It’s time we stood up for free speech
The movement of universities away from free speech and towards a warped version of the ‘safe space’ doctrine is worrying, argues James Dilley

If there is one thing I hate more than anything, it is censorship.
A few years ago, I was the Editor of my school newspaper. My team and I prided ourselves on producing a publication that was interesting, relevant and, often, very funny. We published satires on the school’s leadership and lambasted the baking skills of teachers in cooking column Cake Corner. Theo Demolder, an ex-Editor and somebody who works with me today at Varsity, mocked our headteacher’s many public blunders by pretending to be him in a fortnightly entry.
We pushed the boundaries; we were not afraid to offend on principle. That year, the newspaper was a roaring success. And at every stage of the process we had the full backing of the school’s leadership, because it recognised that a right to free speech and satire is the lifeblood of any educational institution.
Yet when I left my position as Editor, some things changed. Certain figures gained a stronger influence at court, and before I knew it the ban hammer began to descend.
A piece I’d written for the yearly Rag Mag – a little booklet sold for charity that was supposed to push boundaries – never found its way into print. In it, I laughed at the molly-coddlery of the school nurse and the nonsensical anti-drugs stance of various ‘professional’ visitors to the sixth form centre. Apparently my words might have offended the school nurse – which, of course, was sort of the whole point. At no point was I racist or sexist; at no point did I incite violence. The piece was in reality a rather tame protest, but the new top brass decided that it had to die.
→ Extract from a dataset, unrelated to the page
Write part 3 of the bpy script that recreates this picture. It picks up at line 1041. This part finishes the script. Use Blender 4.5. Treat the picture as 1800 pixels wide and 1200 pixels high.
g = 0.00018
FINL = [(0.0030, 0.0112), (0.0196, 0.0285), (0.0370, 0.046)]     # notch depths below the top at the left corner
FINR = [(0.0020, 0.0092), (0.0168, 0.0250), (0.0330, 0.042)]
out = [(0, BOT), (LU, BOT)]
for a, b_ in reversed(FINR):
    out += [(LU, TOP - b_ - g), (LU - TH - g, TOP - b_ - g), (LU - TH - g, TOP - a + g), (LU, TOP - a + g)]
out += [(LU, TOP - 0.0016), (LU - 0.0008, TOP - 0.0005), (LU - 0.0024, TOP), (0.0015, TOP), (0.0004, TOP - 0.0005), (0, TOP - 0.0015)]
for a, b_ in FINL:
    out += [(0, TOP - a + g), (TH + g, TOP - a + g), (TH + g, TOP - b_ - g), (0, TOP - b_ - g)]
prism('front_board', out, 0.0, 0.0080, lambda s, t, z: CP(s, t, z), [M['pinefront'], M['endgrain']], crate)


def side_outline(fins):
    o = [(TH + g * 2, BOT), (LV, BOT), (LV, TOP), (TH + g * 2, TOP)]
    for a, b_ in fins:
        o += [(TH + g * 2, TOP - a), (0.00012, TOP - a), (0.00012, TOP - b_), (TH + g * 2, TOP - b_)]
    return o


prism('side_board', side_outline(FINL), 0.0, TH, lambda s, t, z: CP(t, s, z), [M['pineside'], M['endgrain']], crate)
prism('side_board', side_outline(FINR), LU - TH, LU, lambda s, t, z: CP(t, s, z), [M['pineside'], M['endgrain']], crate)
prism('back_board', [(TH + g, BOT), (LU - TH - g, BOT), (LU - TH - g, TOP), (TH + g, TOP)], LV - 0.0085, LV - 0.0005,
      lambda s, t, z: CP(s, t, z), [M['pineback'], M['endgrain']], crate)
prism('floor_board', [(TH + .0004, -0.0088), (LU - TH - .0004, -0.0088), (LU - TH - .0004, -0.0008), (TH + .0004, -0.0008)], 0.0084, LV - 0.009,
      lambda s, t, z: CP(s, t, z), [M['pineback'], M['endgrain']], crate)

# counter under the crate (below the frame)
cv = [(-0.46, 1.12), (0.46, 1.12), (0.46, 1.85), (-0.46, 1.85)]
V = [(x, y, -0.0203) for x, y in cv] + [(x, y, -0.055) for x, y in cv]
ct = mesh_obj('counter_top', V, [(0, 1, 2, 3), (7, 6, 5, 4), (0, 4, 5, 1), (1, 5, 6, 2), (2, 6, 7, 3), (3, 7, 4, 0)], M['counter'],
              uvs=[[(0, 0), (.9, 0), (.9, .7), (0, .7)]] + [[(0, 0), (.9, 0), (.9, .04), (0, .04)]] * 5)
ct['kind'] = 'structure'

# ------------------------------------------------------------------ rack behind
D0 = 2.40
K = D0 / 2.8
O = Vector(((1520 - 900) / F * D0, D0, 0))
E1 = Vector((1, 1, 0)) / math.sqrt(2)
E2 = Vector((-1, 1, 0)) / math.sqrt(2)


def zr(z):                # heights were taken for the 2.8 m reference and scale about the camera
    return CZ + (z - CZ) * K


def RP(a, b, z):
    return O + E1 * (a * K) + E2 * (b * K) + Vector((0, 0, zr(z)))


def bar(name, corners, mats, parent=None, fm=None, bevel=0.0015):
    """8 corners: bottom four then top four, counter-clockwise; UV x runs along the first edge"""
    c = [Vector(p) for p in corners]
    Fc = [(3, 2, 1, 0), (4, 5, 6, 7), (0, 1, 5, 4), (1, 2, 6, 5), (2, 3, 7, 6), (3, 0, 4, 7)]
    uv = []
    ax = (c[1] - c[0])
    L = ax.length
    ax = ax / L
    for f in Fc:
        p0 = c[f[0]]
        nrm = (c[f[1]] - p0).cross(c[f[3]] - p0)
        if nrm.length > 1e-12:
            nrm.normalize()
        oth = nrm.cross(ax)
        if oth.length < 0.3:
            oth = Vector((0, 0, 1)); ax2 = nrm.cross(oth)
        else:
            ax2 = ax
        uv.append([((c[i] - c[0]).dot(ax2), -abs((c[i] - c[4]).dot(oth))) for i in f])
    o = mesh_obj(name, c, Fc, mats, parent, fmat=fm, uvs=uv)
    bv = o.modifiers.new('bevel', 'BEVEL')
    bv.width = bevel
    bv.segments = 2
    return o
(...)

As time went on, I noticed a disturbing trend. Speeches and match reports I had written for assemblies had to avoid the over-zealous red pens of certain people if they were to remain relevant. Luckily, the heads still had an ounce of sense about them and I was usually allowed to say my piece unfettered by censors.
It wasn’t just me who was affected. One of my friends made an absurd joke about cocaine in a lesson. Cue an investigation and a half-hour interrogation in the head of sixth form’s office.
Now I can understand this one a little more. The school was jumpy about that sort of thing because it could have faced legal issues if students really were snorting coke (as far as I know, they weren’t).
Yet as I thought about it, I realised that my school had begun to slide down a slippery slope: the powers that were did not know when to stop banning things. Much of their policy was no less than an unwarranted attack on free speech. It was to some extent a response to certain past incidents – there is no doubt about that – but it was unwarranted nonetheless.
And then I came to Cambridge, and I realised that exactly the same thing was happening here, albeit this time driven by students. What I thought would be an arena for fierce and free debate appeared in many ways like a nanny state, in which particular interest groups had decided upon the moral discourse for everybody else.
In my first year, for example, I looked forward to sparring at the Mill Lane Lecture Rooms with Nigel Farage, who was set to give a talk there. Enter the CUSU Women’s Campaign calling for a ban. We couldn’t possibly give a ‘platform’ to a ‘Nazi’, after all.
My blood boiled. I am no fan of Farage, but he is not a Nazi. The best way to take down people we might perceive as bigoted is through reasoned debate, not by banning them. In this instance Farage preferred to turn on his heels rather than face the mob, but the ban machine had begun to rev. I didn’t like it one bit.
Did Martin Luther King halt his march on Birmingham for fear of offending its white inhabitants? Did Edmund Burke centuries before him put down his quill before penning Reflections on the Revolution in France because he thought it might be perceived as xenophobic? No; these men recognised their right to make a case amongst folks who were mature and intelligent enough to hear them out. They didn’t tiptoe around the issues at hand, and if they had done I would bet good money that we wouldn’t be hearing much about them today.
The beliefs of those against the rational debate at Mill Lane are all around us. CUSU LGBT+ did its best to prevent Germaine Greer from speaking at the Union, forgetting that their interpretation of transgenderism is not necessarily an objective fact of life. I completely disagree with Greer’s comments on transgender women, but banning her would have been a hundred times more damaging than her words could ever be.
It is not just Cambridge that is affected. A recent study found that up to 90% of British universities are placing curbs on free speech, in a misguided and dangerous attempt to protect delicate petals from offence. The safe space revolution is well and truly upon us, and it stinks.
The time has come for us to take a long, hard look at ourselves, and re-evaluate our understanding of what a university is. It is not a ‘safe space’ in which we attempt to level the playing field for everyone regardless of the strength of their beliefs. Those who seek equality by banning, trimming and quashing only succeed in reducing it.
I hope that those who love free speech might now take a stand. I fear for the future if they do not.